La phase 1 dans la région
Au Saguenay-Lac-Saint-Jean, 23 infirmières et infirmiers africains, en provenance du Cameroun, de la Tunisie et du Maroc, sont arrivés à l’automne 2022 pour suivre une formation au Cégep de Saint-Félicien et au Cégep de Chicoutimi.
«On a construit l’avion en plein vol, affirme Josée Bouchard, conseillère pédagogique et chargée de projet au Cégep de Saint-Félicien, en parlant de l’AEC offerte aux étudiants étrangers. C’est un projet pilote et on était le premier cégep à offrir la formation. On a dû adapter beaucoup de choses rapidement.»
Malgré les grands besoins dans les hôpitaux, le CIUSSS a notamment dû rendre des infirmières bachelières disponibles pour donner les cours aux étudiants. C’est tout un travail de coordination entre le CIUSSS, Portes ouvertes sur le Lac, les cégeps et différents organismes, ce qui a permis d’assurer la réussite du programme et le bien-être des étudiants.
Le logement et le transport ont notamment causé des maux de tête, alors que les étudiants travaillaient également 20 heures par semaine en tant que préposés aux bénéficiaires, précise Josée Bouchard. Mais la formation de ces étudiants était une grande aventure humaine qu’elle n’oubliera jamais.
Une bouffée d’air frais
Que représente l’arrivée de 11 infirmières et infirmiers dans le nord du Lac-Saint-Jean? «C’est une bouffée d’air frais», lance Dominique Gagnon.

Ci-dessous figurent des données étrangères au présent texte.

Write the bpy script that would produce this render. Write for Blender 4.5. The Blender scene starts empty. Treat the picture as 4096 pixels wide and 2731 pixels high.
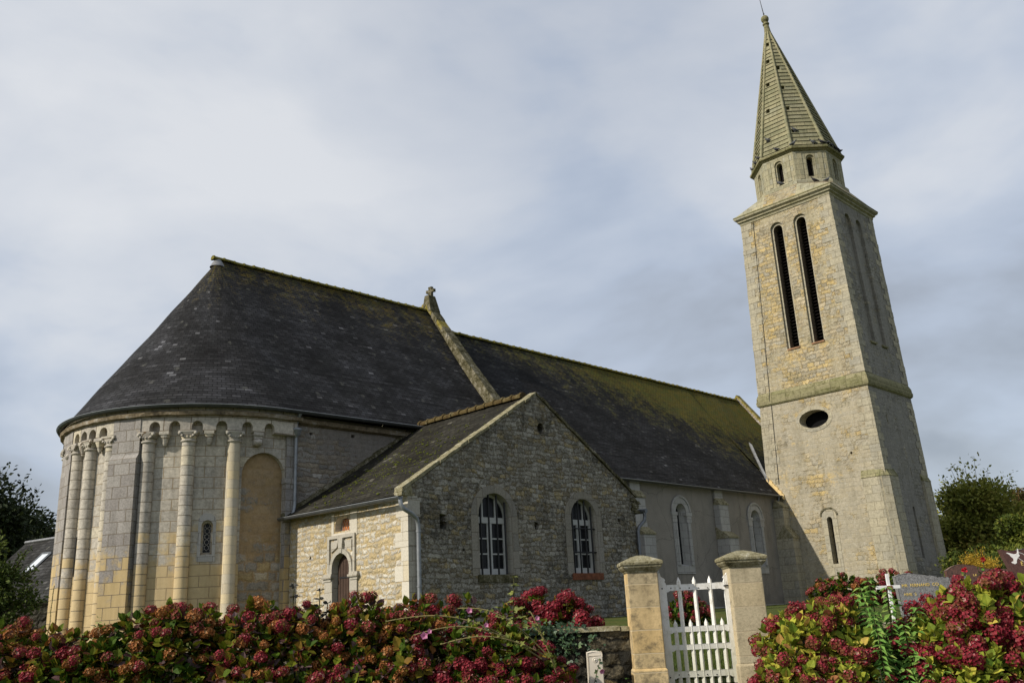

L’intégration ne se fait toutefois pas sans effort. «Je souligne l’ouverture et le dévouement de nos employés et des gestionnaires pour aider à l’intégration et la formation des nouveaux employés», dit-il, ajoutant que leur intégration sera bénéfique pour tous, notamment pour réduire la quantité de temps supplémentaire obligatoire.
En terminant, Dominique Gagnon tenait à passer un message. «Ces nouveaux travailleurs viennent dynamiser nos milieux. C’est le travail de tous d’être inclusifs. On doit les intégrer à nos activités pour s’assurer qu’ils restent parmi nous», conclut-il.
Une autre cohorte en 2024
Fort de cette réussite, le CIUSSS/SLSJ lancera une deuxième cohorte pour offrir la formation d’appoint à 20 infirmières et infirmiers supplémentaires au Cégep de Saint-Félicien, en 2024, dans le cadre de la phase 5 du projet de recrutement de 1000 infirmières.